Eventually, you will get to a point where the economy slows down and can't handle the higher interest rates and the Fed will have to cut.  But probably longer than most people expect because a lot of businesses were bearish on 2023 and held back spending and investment until things improved.  So there is definitely some pent up demand that will be slowly unleashed in the next 6 months.  My best guess for when the economy slows enough to get the Fed to cut will be sometime in the summer/fall of 2024.   Next year, you have less spending at the state and local level, and the spending in the IRA and infrastructure bills will flatten out.  Capital gains tax receipts will be much higher in 2024 as stocks have gone up quite a bit since the start of the year. 

 Overall, the fiscal deficit as % of GDP should drop 2-3%.  That should be enough to slow down the economy and increase unemployment, which will put pressure on the Fed to start cutting ahead of 2024 elections.  Powell got re-nominated by Biden, and has no shot at getting re-nominated by Trump if he wins.  Don't forget that Trump hates Powell because he wasn't as dovish as advertised, and didn't yield to pressure from Trump to keep rates even lower.  So Powell will be incentivized to get political and help Biden win by cutting rates even before inflation goes down to 2% if he sees unemployment rising.  That should help the bond market in 2024, but that's a few months away so until then, there could be some more pain ahead as I don't expect the economy to get weak enough to support the bond market with all that supply coming down the pipe.  The 2-10s yield curve inversion is too steep for there to be much of a drop in longer term yields if the Fed stays steady.  The only reprieve will come with actual economic damage, and nothing else. 

So if bonds are weak for the rest of 2023, does that mean the stock market won't go up anymore?  No, not necessarily.  Stocks have rallied huge even as the 10 year yields have risen over 100 bps from the lows in April at 3.25%.  Bond yields are secondary to the stock market.  Earnings are the primary driver.  If a stronger economy keeps earnings expectations higher in the future, that helps stocks, regardless of higher bond yields.  So I could definitely picture a scenario where bond yields grind even higher and stocks going higher alongside it.  That's what happened for the past 5 months.  It has happened numerous times in the past.  Notably 2013.  2017.  2021.  And this year.  

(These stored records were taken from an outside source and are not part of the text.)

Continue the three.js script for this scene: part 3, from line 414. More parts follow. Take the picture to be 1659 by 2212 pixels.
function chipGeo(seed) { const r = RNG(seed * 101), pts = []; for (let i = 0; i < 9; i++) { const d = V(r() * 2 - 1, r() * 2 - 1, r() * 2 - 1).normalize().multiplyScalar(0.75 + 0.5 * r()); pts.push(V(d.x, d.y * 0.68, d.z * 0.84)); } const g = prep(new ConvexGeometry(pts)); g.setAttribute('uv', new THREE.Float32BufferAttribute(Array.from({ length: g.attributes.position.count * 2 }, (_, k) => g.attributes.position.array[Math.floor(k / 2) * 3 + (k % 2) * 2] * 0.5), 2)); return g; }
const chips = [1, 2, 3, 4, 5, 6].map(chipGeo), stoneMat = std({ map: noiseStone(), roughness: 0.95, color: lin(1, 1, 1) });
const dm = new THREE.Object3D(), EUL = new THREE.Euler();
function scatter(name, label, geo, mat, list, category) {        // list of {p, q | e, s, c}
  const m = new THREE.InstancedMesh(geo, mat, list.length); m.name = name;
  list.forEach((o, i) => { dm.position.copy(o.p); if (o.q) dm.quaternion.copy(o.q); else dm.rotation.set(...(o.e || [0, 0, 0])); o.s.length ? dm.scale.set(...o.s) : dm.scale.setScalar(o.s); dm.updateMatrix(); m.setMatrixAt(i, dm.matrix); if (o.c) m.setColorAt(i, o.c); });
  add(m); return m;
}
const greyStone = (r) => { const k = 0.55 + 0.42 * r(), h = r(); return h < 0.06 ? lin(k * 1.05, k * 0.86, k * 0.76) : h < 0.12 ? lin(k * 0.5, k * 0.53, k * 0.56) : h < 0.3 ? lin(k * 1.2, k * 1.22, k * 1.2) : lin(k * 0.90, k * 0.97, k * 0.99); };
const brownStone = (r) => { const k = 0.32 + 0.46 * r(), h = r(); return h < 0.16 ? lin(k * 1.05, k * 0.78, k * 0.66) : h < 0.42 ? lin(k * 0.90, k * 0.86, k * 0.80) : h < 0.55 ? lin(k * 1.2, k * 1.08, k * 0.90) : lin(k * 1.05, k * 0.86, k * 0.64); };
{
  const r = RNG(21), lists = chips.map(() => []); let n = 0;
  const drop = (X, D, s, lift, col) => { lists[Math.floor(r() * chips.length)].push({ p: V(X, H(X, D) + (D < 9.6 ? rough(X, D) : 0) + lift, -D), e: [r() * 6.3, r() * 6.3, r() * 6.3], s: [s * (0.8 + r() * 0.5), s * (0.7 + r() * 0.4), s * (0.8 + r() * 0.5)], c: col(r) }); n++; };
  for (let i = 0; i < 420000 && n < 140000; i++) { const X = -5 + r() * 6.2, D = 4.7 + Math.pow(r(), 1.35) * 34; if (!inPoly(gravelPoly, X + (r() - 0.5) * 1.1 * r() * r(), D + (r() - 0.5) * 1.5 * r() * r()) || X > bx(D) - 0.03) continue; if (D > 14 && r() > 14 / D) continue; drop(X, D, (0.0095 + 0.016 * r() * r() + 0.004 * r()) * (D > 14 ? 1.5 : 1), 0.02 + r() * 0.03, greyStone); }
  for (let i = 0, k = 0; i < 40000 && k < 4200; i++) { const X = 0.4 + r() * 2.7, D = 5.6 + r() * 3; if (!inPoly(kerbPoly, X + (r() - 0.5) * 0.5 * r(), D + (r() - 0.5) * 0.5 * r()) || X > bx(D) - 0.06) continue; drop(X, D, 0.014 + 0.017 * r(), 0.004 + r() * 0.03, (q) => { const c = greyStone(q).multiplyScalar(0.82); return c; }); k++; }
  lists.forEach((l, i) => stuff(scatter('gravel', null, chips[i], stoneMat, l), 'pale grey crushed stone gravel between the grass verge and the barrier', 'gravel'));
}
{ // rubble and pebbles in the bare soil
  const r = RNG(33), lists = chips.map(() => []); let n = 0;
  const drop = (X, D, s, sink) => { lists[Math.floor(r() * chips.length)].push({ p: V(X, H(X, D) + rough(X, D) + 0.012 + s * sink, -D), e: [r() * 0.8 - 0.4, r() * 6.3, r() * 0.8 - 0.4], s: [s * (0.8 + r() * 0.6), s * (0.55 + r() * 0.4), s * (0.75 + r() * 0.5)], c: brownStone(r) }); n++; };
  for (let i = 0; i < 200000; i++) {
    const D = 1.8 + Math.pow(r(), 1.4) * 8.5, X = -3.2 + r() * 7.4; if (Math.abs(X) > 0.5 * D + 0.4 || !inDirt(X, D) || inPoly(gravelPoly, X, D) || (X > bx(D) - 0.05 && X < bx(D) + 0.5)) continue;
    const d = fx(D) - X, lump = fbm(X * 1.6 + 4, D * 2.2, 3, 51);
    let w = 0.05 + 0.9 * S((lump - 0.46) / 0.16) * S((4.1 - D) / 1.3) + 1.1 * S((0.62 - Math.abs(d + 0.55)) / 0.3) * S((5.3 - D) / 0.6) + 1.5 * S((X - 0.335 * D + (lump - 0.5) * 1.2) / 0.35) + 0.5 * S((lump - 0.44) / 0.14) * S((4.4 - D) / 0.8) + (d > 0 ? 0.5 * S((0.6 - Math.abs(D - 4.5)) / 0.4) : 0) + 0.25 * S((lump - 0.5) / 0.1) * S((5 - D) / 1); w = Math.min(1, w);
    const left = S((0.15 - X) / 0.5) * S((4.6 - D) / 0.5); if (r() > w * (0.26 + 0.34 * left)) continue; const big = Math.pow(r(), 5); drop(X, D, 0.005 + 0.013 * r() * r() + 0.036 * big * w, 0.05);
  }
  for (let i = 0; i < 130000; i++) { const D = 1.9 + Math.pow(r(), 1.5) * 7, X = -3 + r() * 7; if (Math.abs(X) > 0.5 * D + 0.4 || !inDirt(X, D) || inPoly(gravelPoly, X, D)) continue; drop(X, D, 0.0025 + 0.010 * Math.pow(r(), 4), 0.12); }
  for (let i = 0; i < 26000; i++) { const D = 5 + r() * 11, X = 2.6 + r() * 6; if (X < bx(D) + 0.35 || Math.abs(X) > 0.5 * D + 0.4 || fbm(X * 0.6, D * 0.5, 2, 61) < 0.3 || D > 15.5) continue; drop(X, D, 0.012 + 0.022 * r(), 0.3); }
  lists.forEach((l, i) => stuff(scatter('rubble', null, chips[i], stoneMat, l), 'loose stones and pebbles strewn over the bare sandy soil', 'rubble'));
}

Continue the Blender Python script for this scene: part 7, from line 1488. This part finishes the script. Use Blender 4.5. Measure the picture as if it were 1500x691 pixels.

The SPX is trapped in the middle of a range here, and volatility is dying.  VIX at 14 and realized vol even less.  The FOMC meeting on Wednesday has low expectations, and knowing Powell, he's not going to be giving away much here, being as mealy mouth and data dependent as possible, especially as he'll be on hold.  As we approach quarter end, you could see some rebalancing out of equities into bonds, so that could put some pressure on stocks in the next several days.  Had a big inflow into equity funds according to BofA in the week ending Sept 6, so investors are a bit sanguine here.  Also, JP Morgan fund hedge flows from the short call and long put spread being rolled over into December should require several billion of SPX selling by dealers to accommodate the rollover.  Don't like playing in the middle of the range, so not shorting this.  Overall, the flows look bearish for stocks here. 

13 comments:

Anonymous said...

Would u expect a big rally after today’s Fed for the coming week? Looks like this is a good plqce to buy spy calls

Market Owl said...

No, I am leaning the opposite way, for it to go down for the coming week, as I outlined in the blog post. Not much conviction though, so I am not short. Just watching and waiting here.

Anonymous said...

Thanks very much

Anonymous said...

how much lower can we get in your view? is it time to cover some individual shorts?

Market Owl said...

I fhink it could get down to around 4300, definitely looks weaker than at the same levels in August. Yes, I would cover shorts soon, not that much downside and seems there is some fear after bond market carnage today

Anonymous said...

thanks

Anonymous said...

We have bottomed for now i think. Might even rally tomorrow

MM111 said...

Do you think we will bounce from here first? I am seeing divergences on all the hourlies and it does look a bit oversold here.

Market Owl said...

It could bounce on Monday, but I think it will be weak and will break 4300 later in the week. Bottom is not too far away, maybe another 40-50 points lower, and probably chops around 4300 for a few days before going up.

Anonymous said...

is this the bottom you think or we have breached some levels that increase downside risks?

Market Owl said...

Close to a bottom, but probably one more move lower down to SPX 4230-4250. Started a long position in indexes today. Will add as if it goes lower.

Anonymous said...

Thanks. I also bought tlt calls but my conviction is low. Mostly looking for a bounce not holding for
Long

Market Owl said...

Not touching bonds here. Stocks are a much better buying opportunity than bonds. Will add to SPX longs around 4250. Signals are firing off that we are close to panic lows here.